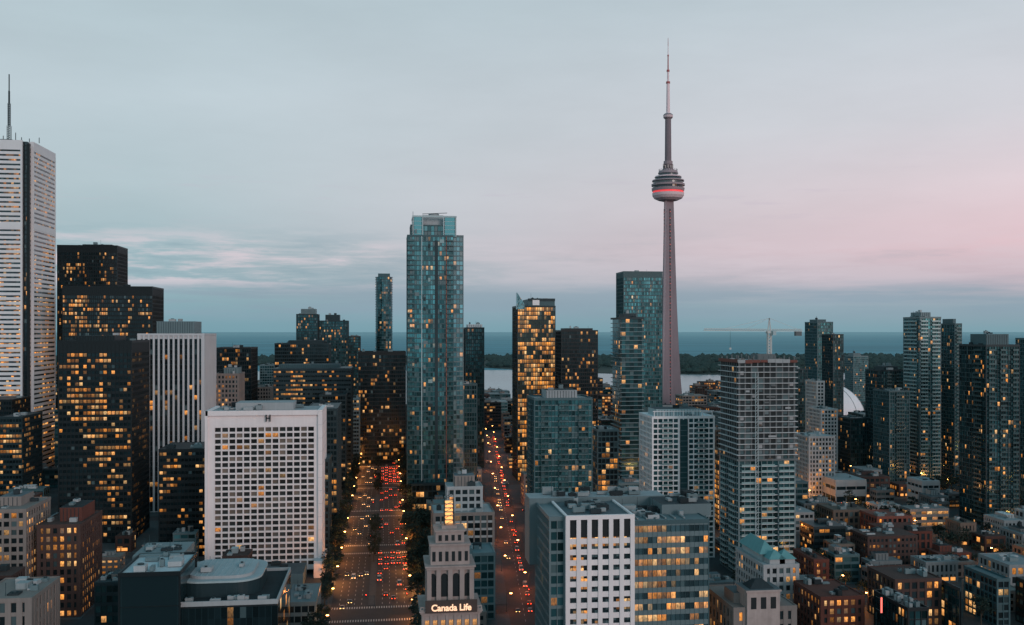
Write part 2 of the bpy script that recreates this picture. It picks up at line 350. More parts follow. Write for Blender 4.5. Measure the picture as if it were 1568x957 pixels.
# ---- hotel slab with punched grid
def hotel():
    fp,h=plot(315,500,630,520,36); x0,x1,y0,y1=fp; FOOT.append(fp); E=empty('hotel_tower')
    w=Mesh();g=Mesh();f=Mesh()
    sc=520/1500; wx0=x0+12.5*sc; wx1=x1-12*sc; zt=elev(653,520); zb=elev(868,520)
    w.box(x0,wx0,y0,y1,zb-2,h,PINKW); w.box(wx1,x1,y0,y1,zb-2,h,PINKW); w.box(wx0,wx1,y0+.01,y1-.01,zt,h-.01,PINKW)
    w.box(wx0,wx1,y0+.01,y1-.01,zb-2,zb,PINKW)
    w.box(x1-2.2,x1+.01,y0-1.6,y1+.01,6,h+.6,PINKW)
    w.box(x0-.3,x0+1.2,y0-1.2,y1,0,h+.6,PINKW)
    w.box(x0+3,x1-3,y0+5,y1-2,0,zb-2,DTEAL)
    for i in range(9): 
        x=x0+3+(x1-x0-6)*i/8; w.box(x-.7,x+.7,y0+.3,y0+2,0,zb-2,PINKW)
    n=14;m=24
    g.face([(wx0,y0+1.1,zb),(wx1,y0+1.1,zb),(wx1,y0+1.1,zt),(wx0,y0+1.1,zt)],HOTELG,[(3,0),(3+n,0),(3+n,m),(3,m)])
    g.face([(wx1,y1-.9,zb),(wx0,y1-.9,zb),(wx0,y1-.9,zt),(wx1,y1-.9,zt)],HOTELG,[(33,0),(33+n,0),(33+n,m),(33,m)])
    for i in range(n+1):
        x=wx0+(wx1-wx0)*i/n; f.box(x-.33,x+.33,y0-.03,y0+1.2,zb,zt,PINKW)
    for k in range(m+1):
        z=zb+(zt-zb)*k/m; f.box(wx0,wx1,y0+.12,y0+1.3,z-.45,z+.45,PINKW)
    for k in range(12):
        z=10+k*7; f.box(x1-2.2,x1+.03,y0-1.62,y1+.03,z,z+.12,LIGHTC)
    w.box(x0,x1-2.2,y0-1.2,y0+.0,h-2,h+.6,PINKW)
    r=Mesh(); r.box(x0+2,x1-3,y0+1,y1-1,h-.2,h+.1,ROOFW); r.box(x0+14,x1-16,y0+9,y1-9,h,h+4,LIGHTC); clutter(r,x0+3,x1-4,y0+2,y1-2,h+.1,14)
    w.prism([(x1-4,y0-8),(x1+.3,y0-8),(x1+1.2,y0-2),(x1+1.2,y1),(x1-4,y1)],0,9,PINKW,ROOFW)
    cx=gx(411,y0); zc=elev(640,520); s=1.3
    sg=Mesh(); sg.box(cx-s,cx-s*.5,y0-1.5,y0-1.2,zc-s*1.4,zc+s*1.4,BLACK); sg.box(cx+s*.5,cx+s,y0-1.5,y0-1.2,zc-s*1.4,zc+s*1.4,BLACK); sg.box(cx-s*.5,cx+s*.5,y0-1.49,y0-1.2,zc-.3,zc+.3,BLACK)
    w.obj('walls',E);g.obj('windows',E);f.obj('window_grid',E);r.obj('roof',E);sg.obj('sign_letter',E)
    p=Mesh(); p.box(x0,x1-8,y0-26,y0-2,0,7,GREYM,ROOF)
    FOOT.append((x0,x1,y0-26,y0)); clutter(p,x0,x1-8,y0-26,y0-2,7,8); p.obj('podium',E)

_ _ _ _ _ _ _

Transcribe the material as is, with images omitted.

• **Correct output**
Write part 2 of the bpy script that recreates this picture. It picks up at line 350. More parts follow. Write for Blender 4.5. Measure the picture as if it were 1568x957 pixels.
# ---- hotel slab with punched grid
def hotel():
    fp,h=plot(315,500,630,520,36); x0,x1,y0,y1=fp; FOOT.append(fp); E=empty('hotel_tower')
    w=Mesh();g=Mesh();f=Mesh()
    sc=520/1500; wx0=x0+12.5*sc; wx1=x1-12*sc; zt=elev(653,520); zb=elev(868,520)
    w.box(x0,wx0,y0,y1,zb-2,h,PINKW); w.box(wx1,x1,y0,y1,zb-2,h,PINKW); w.box(wx0,wx1,y0+.01,y1-.01,zt,h-.01,PINKW)
    w.box(wx0,wx1,y0+.01,y1-.01,zb-2,zb,PINKW)
    w.box(x1-2.2,x1+.01,y0-1.6,y1+.01,6,h+.6,PINKW)
    w.box(x0-.3,x0+1.2,y0-1.2,y1,0,h+.6,PINKW)
    w.box(x0+3,x1-3,y0+5,y1-2,0,zb-2,DTEAL)
    for i in range(9): 
        x=x0+3+(x1-x0-6)*i/8; w.box(x-.7,x+.7,y0+.3,y0+2,0,zb-2,PINKW)
    n=14;m=24
    g.face([(wx0,y0+1.1,zb),(wx1,y0+1.1,zb),(wx1,y0+1.1,zt),(wx0,y0+1.1,zt)],HOTELG,[(3,0),(3+n,0),(3+n,m),(3,m)])
    g.face([(wx1,y1-.9,zb),(wx0,y1-.9,zb),(wx0,y1-.9,zt),(wx1,y1-.9,zt)],HOTELG,[(33,0),(33+n,0),(33+n,m),(33,m)])
    for i in range(n+1):
        x=wx0+(wx1-wx0)*i/n; f.box(x-.33,x+.33,y0-.03,y0+1.2,zb,zt,PINKW)
    for k in range(m+1):
        z=zb+(zt-zb)*k/m; f.box(wx0,wx1,y0+.12,y0+1.3,z-.45,z+.45,PINKW)
    for k in range(12):
        z=10+k*7; f.box(x1-2.2,x1+.03,y0-1.62,y1+.03,z,z+.12,LIGHTC)
    w.box(x0,x1-2.2,y0-1.2,y0+.0,h-2,h+.6,PINKW)
    r=Mesh(); r.box(x0+2,x1-3,y0+1,y1-1,h-.2,h+.1,ROOFW); r.box(x0+14,x1-16,y0+9,y1-9,h,h+4,LIGHTC); clutter(r,x0+3,x1-4,y0+2,y1-2,h+.1,14)
    w.prism([(x1-4,y0-8),(x1+.3,y0-8),(x1+1.2,y0-2),(x1+1.2,y1),(x1-4,y1)],0,9,PINKW,ROOFW)
    cx=gx(411,y0); zc=elev(640,520); s=1.3
    sg=Mesh(); sg.box(cx-s,cx-s*.5,y0-1.5,y0-1.2,zc-s*1.4,zc+s*1.4,BLACK); sg.box(cx+s*.5,cx+s,y0-1.5,y0-1.2,zc-s*1.4,zc+s*1.4,BLACK); sg.box(cx-s*.5,cx+s*.5,y0-1.49,y0-1.2,zc-.3,zc+.3,BLACK)
    w.obj('walls',E);g.obj('windows',E);f.obj('window_grid',E);r.obj('roof',E);sg.obj('sign_letter',E)
    p=Mesh(); p.box(x0,x1-8,y0-26,y0-2,0,7,GREYM,ROOF)
    FOOT.append((x0,x1,y0-26,y0)); clutter(p,x0,x1-8,y0-26,y0-2,7,8); p.obj('podium',E)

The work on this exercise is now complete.